Hartos de turistas madrileños, en un bar de A Coruña han tenido que echar el cierre de malas maneras, provocando un grave incidente diplomático entre comunidades autónomas. Más allá de las razones y sinrazones esgrimidas de uno y otro lado en esta guerra civil de bajo presupuesto, me parece sorprendente que todavía haya madrileños que no decidan quedarse a veranear en la capital, cuando todo el mundo sabe que Madrid en verano es el paraíso. No sé para qué emigran los cayetanos del barrio de Salamanca al exterior de la península cuando al lado de casa disfrutan todo el año del clima más benigno, las paellas más sabrosas, la ternera más tierna y el marisco más fresco. Los mejores centollos, por ejemplo, los importamos directamente de Galicia y luego los dejamos desovar en Génova 13.
En estos veranos en que me toca entrenar de beduino en Madrid -puesto que el bolsillo no da para más y no queda otro remedio-, tarde o temprano me encuentro con una pareja de yanquis o de alemanes despistados que consultan un mapa en medio de la solanera de Atocha, como si hubiera a algún sitio a dónde ir. A veces llevan niños encima, sin saber que están a punto de internarse en una franquicia del Sahara. Siempre les aconsejo que no dejen de visitar el museo de Saurón en las entrañas del Bernabéu y el río de lava bajando por la Castellana a las cinco de la tarde.
Una vez, dos australianas jovencitas me preguntaron cómo se iba hasta la Almudena y les expliqué que la basílica es una mierda por dentro y por fuera, tanto estética como ideológicamente, pero que muy cerca tenían San Francisco el Grande, que eso sí que merece la pena. Seguramente no me hicieron caso, porque no venía en su guía, pero en mi inglés macarrónico les dije que, si insistían en visitar la Almudena, sería conveniente que se arrancaran antes los ojos.

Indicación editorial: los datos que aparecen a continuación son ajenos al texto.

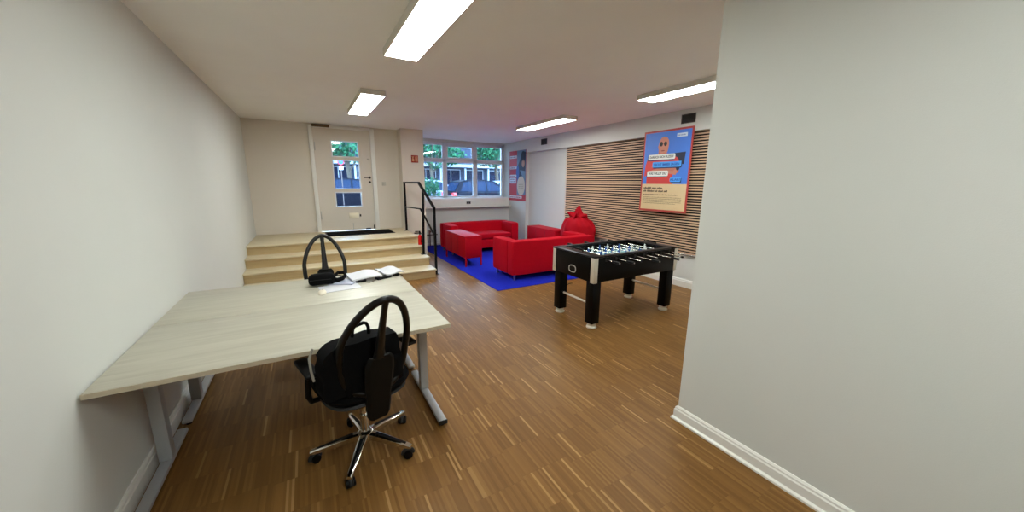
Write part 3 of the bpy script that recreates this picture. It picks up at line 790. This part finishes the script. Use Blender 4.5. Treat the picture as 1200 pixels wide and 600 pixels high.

Como buen madrileño, soy de los que piensan que el refrán "de Madrid al cielo" -visto en tantas pegatinas automovilísticas de mi infancia- no es más que un lema a favor de la eutanasia. A menudo discuto amablemente con mis amigos sobre si conocen alguna otra capital europea, incluso occidental, que pueda compararse en fealdad, hostilidad y barbarie al ombligo de España. Habría que ser ciego o tonto perdido para intentar siquiera el cotejo con Roma, París, Praga, Budapest, Londres, Estambul o Varsovia, pero hay madrileños que son muy suyos y piensan que no hay nada comparable en el mundo al estanque de los patos en el Retiro, el edificio de Correos o la Puerta del Sol a las tres de la tarde.
Sin embargo, mientras los cánones de belleza siempre son arbitrarios y subjetivos, la monstruosidad no tiene vuelta de hoja: a horrenda a Madrid no la gana nadie. Cela la llamó "poblachón manchego" y Anthony Burgess, una tarde que estaba alojado en un hotel del centro, dijo que tenía un aire a Kansas City. Pero eso era mucho tiempo atrás, cuando la ciudad todavía se estaba quieta, porque en el último medio siglo ha sufrido tantas remodelaciones, cirugías y puñaladas que parece uno de esos zombis de película, quemados y mutilados, a los que han matado quince veces.
En la capital hay tantas obras y por todas partes que es como si los madrileños viviéramos eternamente en un terremoto de tres y pico en la escala Richter. Sin ir más lejos, la calle donde vivo ha sufrido ya tres bombardeos en lo que va de año, sin que se perciba mejora alguna más allá de los beneficios de la constructora, y a menudo le pregunto al colega del taladro si no les saldría más rentable colocar una cremallera de cemento. Hace más de veinte años, Danny DeVito preguntó en una entrevista si los madrileños habíamos encontrado ya el tesoro, sin sospechar, el pobre, que el tesoro en Madrid no consiste en otra cosa más que en cavar y levantar vallas y perforar túneles y molestar a los vecinos y joder el empedrado: que la búsqueda del tesoro es el tesoro.
Para que no le quiten el podio entre las urbes más feas del planeta, Almeida se ha lanzado a una carrera enloquecida en la que trata de despojar a la capital de una de las pocas cosas que disimulan sus pústulas y cicatrices: los árboles. Sin árboles, este grandioso cruce de semáforos ya sería igual que un zombi recién salido de la peluquería, un zombi skinhead también por fuera y por dentro. Entre el oso y el madroño, era lógico que Almeida eligiera al oso, ya que está empeñado en que Madrid se parezca cada día más a Almeida.